Fabriken Furillen, is a small eco hotel that opened in 2000 and expanded for the better part of the next decade. The brief flight from Stockholm descended into fog at little Visby Airport. Then the 45-minute drive to Furillen a wiper-whipping swim along narrow roads until it slowly lightened to a mist. Furillen is itself an islet in the Baltic Sea off the northeastern coast of Gotland. Unlike Faro, the island just to the north that Ingmar Bergman long called home, a ferry ride isn’t required to get there. Craggy limestone formations loomed to the side of the road like tipsy sentries. Just before dipping to sea level and reaching the causeway to Furillen, the road traversed odd, empty, unnatural pools—as if a giant had taken an ice cream scoop to the earth, the flavor of the day being cement.
Everyting about Furillen is little wierd!
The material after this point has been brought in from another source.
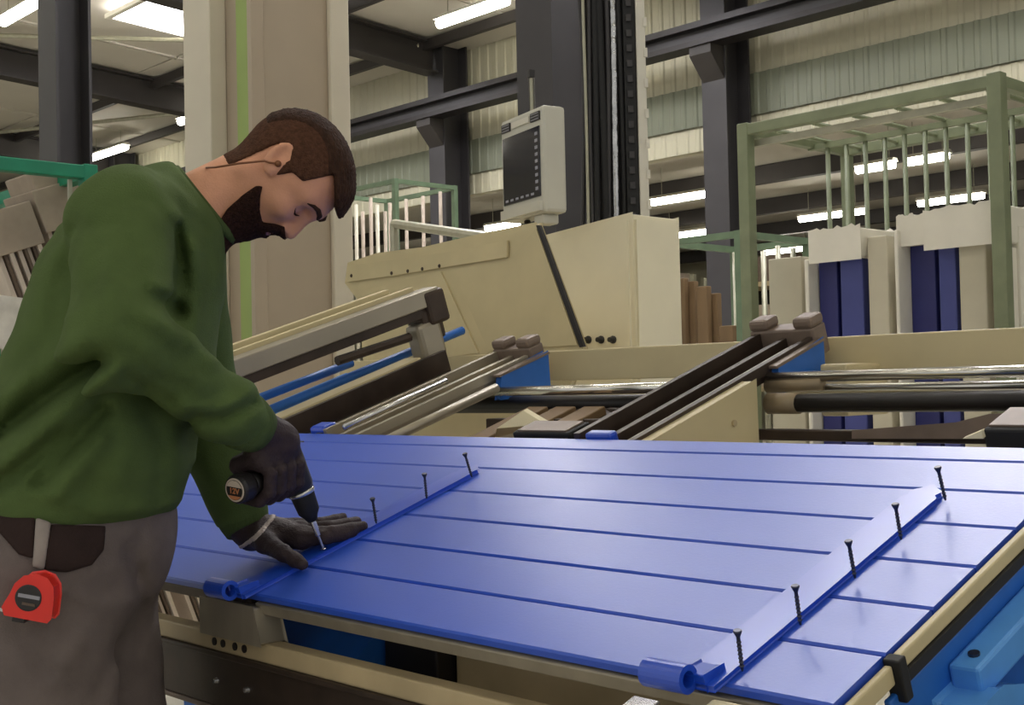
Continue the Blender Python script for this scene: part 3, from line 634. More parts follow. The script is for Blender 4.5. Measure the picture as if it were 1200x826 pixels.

What kind of person would look at an old cement factory (fabriken) operating out of a limestone quarry, dormant for some 30 years, and see the bones of a hotel? It would have to be someone as visionary as a photographer used to conceptualizing and improvising while on assignment in exotic locations. Tired of being on the road much of the year, away from family, Johan Hellstrom moved permanently to Furillen in 1999, first renovating the factory with his wife, Anna-Karin, as a studio before expanding it into a hotel. The idea was to promote the factory as much as a location for photo shoots as an unusual escape.
Locally sourced sheepskin rugs and handcrafted Midcentury furniture give the seemingly spare six cabins an alluring warmth, while Bang & Olufsen stereos and flat-screen TV’s lend the 15 rooms in the main house a modern edge. Fabriken Furillen is so unusual a place, one of such brutal beauty, that despite its faults, it will stay with you far longer than you will stay with it.